## Recorded data
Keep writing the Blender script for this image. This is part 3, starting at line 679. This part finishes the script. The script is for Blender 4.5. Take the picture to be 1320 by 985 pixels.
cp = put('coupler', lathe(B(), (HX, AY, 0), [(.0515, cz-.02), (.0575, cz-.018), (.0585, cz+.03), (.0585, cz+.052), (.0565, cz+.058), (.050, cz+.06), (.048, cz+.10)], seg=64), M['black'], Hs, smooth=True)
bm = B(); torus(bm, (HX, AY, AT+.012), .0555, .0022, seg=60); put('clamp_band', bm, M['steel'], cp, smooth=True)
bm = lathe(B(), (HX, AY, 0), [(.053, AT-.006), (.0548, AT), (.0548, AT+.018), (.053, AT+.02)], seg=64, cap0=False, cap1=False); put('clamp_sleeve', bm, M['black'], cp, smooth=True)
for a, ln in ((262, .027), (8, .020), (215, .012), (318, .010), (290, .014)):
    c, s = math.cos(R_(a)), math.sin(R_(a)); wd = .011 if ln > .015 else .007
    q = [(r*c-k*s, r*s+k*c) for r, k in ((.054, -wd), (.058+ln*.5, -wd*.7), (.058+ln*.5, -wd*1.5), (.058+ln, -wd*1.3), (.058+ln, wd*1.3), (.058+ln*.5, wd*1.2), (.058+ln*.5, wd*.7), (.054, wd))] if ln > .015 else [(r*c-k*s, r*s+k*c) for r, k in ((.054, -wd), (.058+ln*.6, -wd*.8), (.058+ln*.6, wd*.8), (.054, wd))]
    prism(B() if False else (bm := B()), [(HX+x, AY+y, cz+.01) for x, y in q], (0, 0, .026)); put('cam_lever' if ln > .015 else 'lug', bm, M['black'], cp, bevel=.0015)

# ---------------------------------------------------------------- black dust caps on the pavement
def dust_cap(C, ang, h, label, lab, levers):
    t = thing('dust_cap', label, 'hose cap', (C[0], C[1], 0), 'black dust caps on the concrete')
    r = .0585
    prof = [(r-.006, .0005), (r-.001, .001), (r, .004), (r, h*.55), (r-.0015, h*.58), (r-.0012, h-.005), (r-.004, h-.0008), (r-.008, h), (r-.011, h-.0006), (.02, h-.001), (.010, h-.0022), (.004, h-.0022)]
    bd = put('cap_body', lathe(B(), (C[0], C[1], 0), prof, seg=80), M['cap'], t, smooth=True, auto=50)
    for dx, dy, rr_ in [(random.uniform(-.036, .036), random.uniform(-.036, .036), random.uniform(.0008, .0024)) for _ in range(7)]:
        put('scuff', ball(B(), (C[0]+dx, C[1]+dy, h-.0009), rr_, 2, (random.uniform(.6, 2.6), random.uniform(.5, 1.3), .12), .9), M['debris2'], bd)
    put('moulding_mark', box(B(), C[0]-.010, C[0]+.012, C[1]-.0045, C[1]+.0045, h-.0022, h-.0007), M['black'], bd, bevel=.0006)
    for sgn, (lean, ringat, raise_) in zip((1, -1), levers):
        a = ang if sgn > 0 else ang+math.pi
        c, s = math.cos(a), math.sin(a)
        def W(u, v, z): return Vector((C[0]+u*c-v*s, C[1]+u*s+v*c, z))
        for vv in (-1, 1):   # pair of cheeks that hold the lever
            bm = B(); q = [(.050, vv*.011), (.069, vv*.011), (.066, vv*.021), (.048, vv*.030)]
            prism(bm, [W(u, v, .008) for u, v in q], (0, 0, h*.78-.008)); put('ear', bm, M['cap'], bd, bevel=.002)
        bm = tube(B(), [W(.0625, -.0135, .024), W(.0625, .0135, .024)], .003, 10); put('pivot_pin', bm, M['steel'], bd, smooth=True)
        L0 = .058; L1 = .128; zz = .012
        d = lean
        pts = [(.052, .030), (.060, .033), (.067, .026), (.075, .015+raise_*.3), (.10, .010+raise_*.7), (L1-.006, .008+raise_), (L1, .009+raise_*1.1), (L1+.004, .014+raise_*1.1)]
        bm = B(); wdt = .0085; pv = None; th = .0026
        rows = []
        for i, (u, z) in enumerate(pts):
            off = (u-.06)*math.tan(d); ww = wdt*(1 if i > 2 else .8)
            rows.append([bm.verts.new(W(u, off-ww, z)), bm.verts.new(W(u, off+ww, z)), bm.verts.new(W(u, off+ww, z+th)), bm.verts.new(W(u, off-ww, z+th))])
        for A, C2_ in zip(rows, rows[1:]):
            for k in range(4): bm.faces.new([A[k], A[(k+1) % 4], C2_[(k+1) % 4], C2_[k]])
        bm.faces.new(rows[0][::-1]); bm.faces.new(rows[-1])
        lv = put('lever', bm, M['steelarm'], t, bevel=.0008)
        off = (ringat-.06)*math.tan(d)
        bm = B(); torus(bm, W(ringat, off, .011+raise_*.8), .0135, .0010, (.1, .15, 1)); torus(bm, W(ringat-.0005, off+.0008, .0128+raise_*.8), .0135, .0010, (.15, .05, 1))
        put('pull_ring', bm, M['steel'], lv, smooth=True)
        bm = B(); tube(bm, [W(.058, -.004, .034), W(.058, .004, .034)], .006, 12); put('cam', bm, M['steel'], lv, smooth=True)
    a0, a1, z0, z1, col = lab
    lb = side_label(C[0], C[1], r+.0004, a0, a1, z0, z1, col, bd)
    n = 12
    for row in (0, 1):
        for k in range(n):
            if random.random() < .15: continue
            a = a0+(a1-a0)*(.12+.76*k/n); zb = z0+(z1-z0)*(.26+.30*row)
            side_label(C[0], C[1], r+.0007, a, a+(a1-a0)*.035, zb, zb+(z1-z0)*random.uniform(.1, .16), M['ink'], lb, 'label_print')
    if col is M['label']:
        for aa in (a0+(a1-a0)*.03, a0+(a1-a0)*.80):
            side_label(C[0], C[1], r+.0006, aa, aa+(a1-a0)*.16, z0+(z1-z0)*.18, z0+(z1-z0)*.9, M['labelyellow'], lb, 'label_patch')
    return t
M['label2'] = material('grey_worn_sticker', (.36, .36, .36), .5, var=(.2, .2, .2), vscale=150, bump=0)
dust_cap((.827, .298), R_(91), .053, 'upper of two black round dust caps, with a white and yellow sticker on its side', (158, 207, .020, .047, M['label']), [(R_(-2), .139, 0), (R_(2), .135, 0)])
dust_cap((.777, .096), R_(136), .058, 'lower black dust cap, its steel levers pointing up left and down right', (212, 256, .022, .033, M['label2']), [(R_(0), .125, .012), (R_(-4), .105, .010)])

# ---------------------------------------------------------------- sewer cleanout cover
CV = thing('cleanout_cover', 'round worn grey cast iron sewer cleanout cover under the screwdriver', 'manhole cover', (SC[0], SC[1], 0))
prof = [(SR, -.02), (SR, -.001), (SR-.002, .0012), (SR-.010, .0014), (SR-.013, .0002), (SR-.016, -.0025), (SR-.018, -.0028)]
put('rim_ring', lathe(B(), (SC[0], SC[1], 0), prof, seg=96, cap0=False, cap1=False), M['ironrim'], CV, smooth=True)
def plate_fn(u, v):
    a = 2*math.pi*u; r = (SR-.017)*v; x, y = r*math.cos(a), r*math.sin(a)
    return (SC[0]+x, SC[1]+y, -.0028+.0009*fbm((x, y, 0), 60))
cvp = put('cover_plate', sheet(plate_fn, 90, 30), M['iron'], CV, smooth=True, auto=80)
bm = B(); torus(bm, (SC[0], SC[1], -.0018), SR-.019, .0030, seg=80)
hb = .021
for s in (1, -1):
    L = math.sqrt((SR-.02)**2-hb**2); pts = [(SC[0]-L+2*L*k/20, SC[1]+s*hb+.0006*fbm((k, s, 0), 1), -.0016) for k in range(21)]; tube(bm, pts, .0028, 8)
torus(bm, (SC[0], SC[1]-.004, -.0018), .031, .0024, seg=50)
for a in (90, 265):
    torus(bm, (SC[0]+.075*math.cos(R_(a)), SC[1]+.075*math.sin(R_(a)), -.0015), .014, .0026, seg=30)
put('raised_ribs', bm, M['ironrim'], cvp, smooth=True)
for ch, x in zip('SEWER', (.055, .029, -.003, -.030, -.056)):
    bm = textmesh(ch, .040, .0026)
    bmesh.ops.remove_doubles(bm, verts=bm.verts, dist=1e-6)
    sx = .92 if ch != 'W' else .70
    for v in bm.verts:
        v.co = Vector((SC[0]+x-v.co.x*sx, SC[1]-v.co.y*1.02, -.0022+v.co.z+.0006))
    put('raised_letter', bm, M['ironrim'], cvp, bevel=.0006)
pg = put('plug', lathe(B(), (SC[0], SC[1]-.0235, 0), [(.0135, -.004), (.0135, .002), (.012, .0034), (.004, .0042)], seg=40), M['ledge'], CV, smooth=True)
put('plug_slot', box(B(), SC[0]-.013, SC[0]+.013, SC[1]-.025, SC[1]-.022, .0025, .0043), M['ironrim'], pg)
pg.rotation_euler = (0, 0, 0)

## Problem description
What are the exact lines from the beginning of the material through the line containing "prism(B() if False"? Write out those lines alone.

## The answer
Keep writing the Blender script for this image. This is part 3, starting at line 679. This part finishes the script. The script is for Blender 4.5. Take the picture to be 1320 by 985 pixels.
cp = put('coupler', lathe(B(), (HX, AY, 0), [(.0515, cz-.02), (.0575, cz-.018), (.0585, cz+.03), (.0585, cz+.052), (.0565, cz+.058), (.050, cz+.06), (.048, cz+.10)], seg=64), M['black'], Hs, smooth=True)
bm = B(); torus(bm, (HX, AY, AT+.012), .0555, .0022, seg=60); put('clamp_band', bm, M['steel'], cp, smooth=True)
bm = lathe(B(), (HX, AY, 0), [(.053, AT-.006), (.0548, AT), (.0548, AT+.018), (.053, AT+.02)], seg=64, cap0=False, cap1=False); put('clamp_sleeve', bm, M['black'], cp, smooth=True)
for a, ln in ((262, .027), (8, .020), (215, .012), (318, .010), (290, .014)):
    c, s = math.cos(R_(a)), math.sin(R_(a)); wd = .011 if ln > .015 else .007
    q = [(r*c-k*s, r*s+k*c) for r, k in ((.054, -wd), (.058+ln*.5, -wd*.7), (.058+ln*.5, -wd*1.5), (.058+ln, -wd*1.3), (.058+ln, wd*1.3), (.058+ln*.5, wd*1.2), (.058+ln*.5, wd*.7), (.054, wd))] if ln > .015 else [(r*c-k*s, r*s+k*c) for r, k in ((.054, -wd), (.058+ln*.6, -wd*.8), (.058+ln*.6, wd*.8), (.054, wd))]
    prism(B() if False else (bm := B()), [(HX+x, AY+y, cz+.01) for x, y in q], (0, 0, .026)); put('cam_lever' if ln > .015 else 'lug', bm, M['black'], cp, bevel=.0015)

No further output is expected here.